Simbolo di femminilità, forza e indipendenza: FRIDA - RECENSIONE film del 2002 diretto da Julie Taymor




Ehilà lettore! Finalmente, dopo molte (ma non volute) procrastinazioni, sono riuscita a vedere “Frida”, adattamento cinematografico del 2002, tratto dal libro “ Frida: A Biography of Frida Kahlo” di Hayden Herrera. Il film diretto da Julie Taymor si snoda lungo la vita della pittrice messicana, affrontandone i momenti cardine che hanno segnato la sua visione del mondo, della sua personalità, e dei suoi ideali politici e artistici. Non sorprende dunque che la pellicola si soffermi, oltre che sui problemi di salute, di cui Frida soffrì a causa di un incidente d’auto subito all’età di diciotto anni, in particolare sulla relazione profonda e travagliata tra lei e il famoso pittore Diego Rivera.

Non posso parlare come un’esperta d’arte, e quindi né tanto meno potrei pavoneggiarmi come grande intenditrice dei lavori di Frida Kahlo. Ciononostante vi dirò che ho amato molto questo film, perché riesce ad incastrare vita e arte facendo capire quanto siano inscindibili. L’ho amato per la colonna sonora che, così tradizionale, accompagnava il susseguirsi di scene intense quanto leggere, e l’ho amato perché per quanto venga romanzata la vita di questa famosa donna, Selma Hayek ha scavato nel profondo riuscendo a portare sulla scena la propria Frida: vera ed emozionante. 
Sebbene alcune figure importanti della vita della pittrice siano rimaste implicite, la scelta dei momenti di cui trattare è stata accurata! I punti cardine che determinano la grande personalità di questa donna sono evidenti, e chiari.
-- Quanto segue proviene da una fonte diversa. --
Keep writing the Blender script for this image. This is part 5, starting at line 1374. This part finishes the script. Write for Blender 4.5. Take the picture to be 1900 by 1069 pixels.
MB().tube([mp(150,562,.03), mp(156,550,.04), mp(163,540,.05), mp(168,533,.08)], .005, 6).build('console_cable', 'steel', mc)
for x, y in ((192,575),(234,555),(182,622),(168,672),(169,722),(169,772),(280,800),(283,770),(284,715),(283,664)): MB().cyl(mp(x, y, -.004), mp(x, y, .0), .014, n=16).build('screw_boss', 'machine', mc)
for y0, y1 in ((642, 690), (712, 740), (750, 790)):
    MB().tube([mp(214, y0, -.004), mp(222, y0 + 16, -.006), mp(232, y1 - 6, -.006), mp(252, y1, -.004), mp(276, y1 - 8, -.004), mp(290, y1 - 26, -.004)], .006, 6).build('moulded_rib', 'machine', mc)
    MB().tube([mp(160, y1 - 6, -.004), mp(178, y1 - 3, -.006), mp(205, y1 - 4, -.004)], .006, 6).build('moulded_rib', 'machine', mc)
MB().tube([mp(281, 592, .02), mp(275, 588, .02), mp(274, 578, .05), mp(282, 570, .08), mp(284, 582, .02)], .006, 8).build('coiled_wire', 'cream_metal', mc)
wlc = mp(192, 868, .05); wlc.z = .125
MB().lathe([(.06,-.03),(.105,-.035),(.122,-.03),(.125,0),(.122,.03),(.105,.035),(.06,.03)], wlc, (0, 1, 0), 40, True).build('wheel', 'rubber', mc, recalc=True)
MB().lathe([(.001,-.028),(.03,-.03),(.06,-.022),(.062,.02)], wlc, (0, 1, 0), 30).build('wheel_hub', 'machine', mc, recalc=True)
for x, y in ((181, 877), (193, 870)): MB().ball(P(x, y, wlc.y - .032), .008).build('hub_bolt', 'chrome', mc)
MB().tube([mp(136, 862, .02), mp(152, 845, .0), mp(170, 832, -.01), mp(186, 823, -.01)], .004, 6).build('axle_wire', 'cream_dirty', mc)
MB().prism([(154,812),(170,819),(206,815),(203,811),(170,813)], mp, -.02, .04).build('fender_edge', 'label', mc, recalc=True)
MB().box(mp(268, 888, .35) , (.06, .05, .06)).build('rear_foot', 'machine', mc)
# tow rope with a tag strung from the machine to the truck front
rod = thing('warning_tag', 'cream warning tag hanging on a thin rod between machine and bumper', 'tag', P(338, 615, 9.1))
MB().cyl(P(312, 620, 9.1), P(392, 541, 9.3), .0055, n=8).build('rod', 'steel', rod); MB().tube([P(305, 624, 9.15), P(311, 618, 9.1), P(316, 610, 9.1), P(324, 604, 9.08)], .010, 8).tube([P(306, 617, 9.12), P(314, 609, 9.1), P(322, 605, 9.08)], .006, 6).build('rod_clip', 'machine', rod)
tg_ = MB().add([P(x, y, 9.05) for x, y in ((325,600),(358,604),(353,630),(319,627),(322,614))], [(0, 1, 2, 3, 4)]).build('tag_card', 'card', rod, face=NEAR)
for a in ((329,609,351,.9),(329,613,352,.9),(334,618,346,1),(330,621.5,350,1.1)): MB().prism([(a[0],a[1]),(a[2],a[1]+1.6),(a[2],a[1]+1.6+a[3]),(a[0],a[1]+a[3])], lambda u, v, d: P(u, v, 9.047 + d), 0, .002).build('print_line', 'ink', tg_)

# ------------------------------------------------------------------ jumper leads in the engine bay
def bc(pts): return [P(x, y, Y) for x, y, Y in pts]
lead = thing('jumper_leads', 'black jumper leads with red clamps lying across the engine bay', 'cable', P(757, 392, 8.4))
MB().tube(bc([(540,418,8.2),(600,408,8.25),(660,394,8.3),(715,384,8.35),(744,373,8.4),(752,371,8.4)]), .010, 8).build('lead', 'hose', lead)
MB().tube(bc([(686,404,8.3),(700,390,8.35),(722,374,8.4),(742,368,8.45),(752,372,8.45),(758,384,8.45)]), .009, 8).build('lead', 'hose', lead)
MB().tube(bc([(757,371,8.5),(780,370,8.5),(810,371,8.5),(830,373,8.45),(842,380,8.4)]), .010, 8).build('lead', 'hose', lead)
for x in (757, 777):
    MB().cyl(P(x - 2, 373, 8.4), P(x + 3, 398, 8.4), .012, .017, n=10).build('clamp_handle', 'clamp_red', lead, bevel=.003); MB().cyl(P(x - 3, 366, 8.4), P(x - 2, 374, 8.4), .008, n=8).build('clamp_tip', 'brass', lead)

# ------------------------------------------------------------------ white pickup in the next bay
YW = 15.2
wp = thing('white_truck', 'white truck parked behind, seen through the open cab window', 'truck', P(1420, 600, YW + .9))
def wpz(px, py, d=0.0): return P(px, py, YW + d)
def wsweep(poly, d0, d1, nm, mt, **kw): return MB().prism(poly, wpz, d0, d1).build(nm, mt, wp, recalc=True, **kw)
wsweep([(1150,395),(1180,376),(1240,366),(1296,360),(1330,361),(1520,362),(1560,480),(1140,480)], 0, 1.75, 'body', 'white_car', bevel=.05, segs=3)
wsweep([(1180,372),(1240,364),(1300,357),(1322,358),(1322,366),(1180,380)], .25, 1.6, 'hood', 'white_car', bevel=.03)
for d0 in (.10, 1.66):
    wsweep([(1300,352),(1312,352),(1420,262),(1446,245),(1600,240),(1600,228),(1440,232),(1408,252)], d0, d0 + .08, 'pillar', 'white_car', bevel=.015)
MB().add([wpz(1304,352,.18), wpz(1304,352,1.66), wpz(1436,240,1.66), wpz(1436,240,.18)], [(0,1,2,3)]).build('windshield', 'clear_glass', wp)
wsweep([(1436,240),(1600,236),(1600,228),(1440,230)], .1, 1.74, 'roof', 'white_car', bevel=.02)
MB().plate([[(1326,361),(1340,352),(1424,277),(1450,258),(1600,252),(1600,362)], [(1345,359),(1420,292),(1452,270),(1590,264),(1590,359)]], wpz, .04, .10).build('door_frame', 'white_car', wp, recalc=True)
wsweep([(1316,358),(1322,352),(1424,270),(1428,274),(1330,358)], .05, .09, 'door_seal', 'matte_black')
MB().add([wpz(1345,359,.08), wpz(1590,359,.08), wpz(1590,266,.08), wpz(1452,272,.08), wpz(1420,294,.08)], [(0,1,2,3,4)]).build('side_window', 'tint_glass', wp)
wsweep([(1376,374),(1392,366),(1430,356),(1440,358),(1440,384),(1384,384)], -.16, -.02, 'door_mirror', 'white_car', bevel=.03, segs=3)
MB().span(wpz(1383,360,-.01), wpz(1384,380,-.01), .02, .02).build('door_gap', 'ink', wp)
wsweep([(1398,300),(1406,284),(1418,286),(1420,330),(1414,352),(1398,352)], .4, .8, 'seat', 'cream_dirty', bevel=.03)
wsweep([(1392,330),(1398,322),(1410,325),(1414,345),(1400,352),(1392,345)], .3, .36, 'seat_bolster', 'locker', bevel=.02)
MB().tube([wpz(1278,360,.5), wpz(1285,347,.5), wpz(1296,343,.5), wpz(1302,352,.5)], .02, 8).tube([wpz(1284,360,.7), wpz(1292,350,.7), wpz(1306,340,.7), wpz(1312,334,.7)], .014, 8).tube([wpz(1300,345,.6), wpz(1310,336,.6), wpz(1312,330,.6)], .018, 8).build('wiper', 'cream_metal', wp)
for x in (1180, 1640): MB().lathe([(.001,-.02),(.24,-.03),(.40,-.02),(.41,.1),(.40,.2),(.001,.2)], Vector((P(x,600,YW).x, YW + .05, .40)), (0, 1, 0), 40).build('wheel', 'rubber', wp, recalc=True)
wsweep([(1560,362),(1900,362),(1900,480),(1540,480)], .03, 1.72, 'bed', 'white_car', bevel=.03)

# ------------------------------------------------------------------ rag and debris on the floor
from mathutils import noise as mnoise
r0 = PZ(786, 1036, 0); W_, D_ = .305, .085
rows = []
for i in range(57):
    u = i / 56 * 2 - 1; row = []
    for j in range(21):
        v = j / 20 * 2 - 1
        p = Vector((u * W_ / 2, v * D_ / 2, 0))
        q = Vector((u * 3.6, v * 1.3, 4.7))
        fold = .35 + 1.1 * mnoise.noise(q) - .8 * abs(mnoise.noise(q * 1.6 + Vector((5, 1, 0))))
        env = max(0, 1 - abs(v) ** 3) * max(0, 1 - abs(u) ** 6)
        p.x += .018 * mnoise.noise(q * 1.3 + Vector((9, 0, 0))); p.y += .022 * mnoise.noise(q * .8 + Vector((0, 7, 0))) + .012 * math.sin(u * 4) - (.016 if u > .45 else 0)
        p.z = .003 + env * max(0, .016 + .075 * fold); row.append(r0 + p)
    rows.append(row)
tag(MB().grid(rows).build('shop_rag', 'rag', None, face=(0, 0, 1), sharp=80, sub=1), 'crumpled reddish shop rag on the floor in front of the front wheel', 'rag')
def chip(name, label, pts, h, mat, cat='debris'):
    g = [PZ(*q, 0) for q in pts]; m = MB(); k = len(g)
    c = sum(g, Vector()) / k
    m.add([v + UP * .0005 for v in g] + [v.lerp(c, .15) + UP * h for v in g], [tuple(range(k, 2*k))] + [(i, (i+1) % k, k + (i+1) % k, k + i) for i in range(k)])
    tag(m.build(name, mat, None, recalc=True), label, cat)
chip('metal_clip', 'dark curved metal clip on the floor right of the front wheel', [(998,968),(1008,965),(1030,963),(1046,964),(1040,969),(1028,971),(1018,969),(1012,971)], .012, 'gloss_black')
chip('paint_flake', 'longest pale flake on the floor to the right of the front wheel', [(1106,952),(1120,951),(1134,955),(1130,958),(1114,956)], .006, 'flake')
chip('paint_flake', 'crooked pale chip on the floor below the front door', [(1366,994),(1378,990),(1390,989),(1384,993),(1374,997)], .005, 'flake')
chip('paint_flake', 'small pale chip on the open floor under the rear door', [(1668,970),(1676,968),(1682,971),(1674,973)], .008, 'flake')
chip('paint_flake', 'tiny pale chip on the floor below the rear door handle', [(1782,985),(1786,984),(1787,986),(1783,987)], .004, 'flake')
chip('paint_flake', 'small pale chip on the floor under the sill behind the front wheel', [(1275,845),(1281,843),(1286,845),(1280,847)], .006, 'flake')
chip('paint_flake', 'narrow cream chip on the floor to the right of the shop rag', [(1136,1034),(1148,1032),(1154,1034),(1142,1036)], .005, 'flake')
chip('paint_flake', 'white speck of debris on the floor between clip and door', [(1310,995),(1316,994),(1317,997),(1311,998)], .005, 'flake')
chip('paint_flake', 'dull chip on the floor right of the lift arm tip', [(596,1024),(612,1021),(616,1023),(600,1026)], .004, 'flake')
La narrazione è serrata, sebbene con brevi salti temporali ci spostiamo avanti e indietro lungo la sua vita, vissuta tra dolori fisici e dolori del cuore. Sentimenti e sensazioni che lei fa convergere nei suoi quadri crudi, d’impatto, portavoce dei momenti più sofferti e intensi della sua vita.  Un’arte che nel film è resa chiara sin da subito, nel momento in cui a causa del suo immobilismo iniziò a dipingere sé stessa sul proprio letto. Meraviglioso è infatti il ritratto che mostra per la prima volta al pittore Diego Rivera, Autoritratto con vestito di velluto - (1926) - collezione privata. È uno dei suoi lavori che, personalmente, mi ha lasciato a bocca aperta, tanto quanto il dipinto intitolato Ciò che ho visto nell'acqua e ciò che l'acqua mi ha dato - (1938), che ricorda molto il tratto di Salvador Dalì. Ma Frida stessa ribadisce più volte di non dipingere sogni, ma la sua vita, allontanandosi quindi dal surrealismo.
L’amore così doloroso ma profondo tra lei e Rivera rappresenta la cornice perfetta che talvolta prorompe nelle vicende, determinando i comportamenti e il crescere della figura di Frida, perché lei stessa è consapevole di come, nonostante l’infedeltà e i torti da lui subiti, il famoso pittore messicano sia stato una fonte di ispirazione tanto artistica quanto letteraria. È proprio questa drammaticità, certamente amplificata nel film, che mi ha catturato tanto da farmi avvertire la stessa angoscia, e poi slancio di vita di una donna che anche nei momenti più difficoltosi dimostra una grande forza di volontà. Penso quindi che al di là delle imprecisioni, derivanti anche da un’ulteriore passaggio e trasposizione dei fatti: dal libro al film, che diviene per noi spettatori una piccola finestra sul vasto mondo di Frida Kahlo, nello stesso modo in cui l’arte fu la sua finestra sul mondo.
Nel film tutte queste sensazioni sono amplificate, immergendoci ancor più nella realtà della pittrice, donna diventata nel tempo un modello di femminilità, indipendenza, libertà e forza per antonomasia, nota anche a chi non ha mai visto un suo quadro.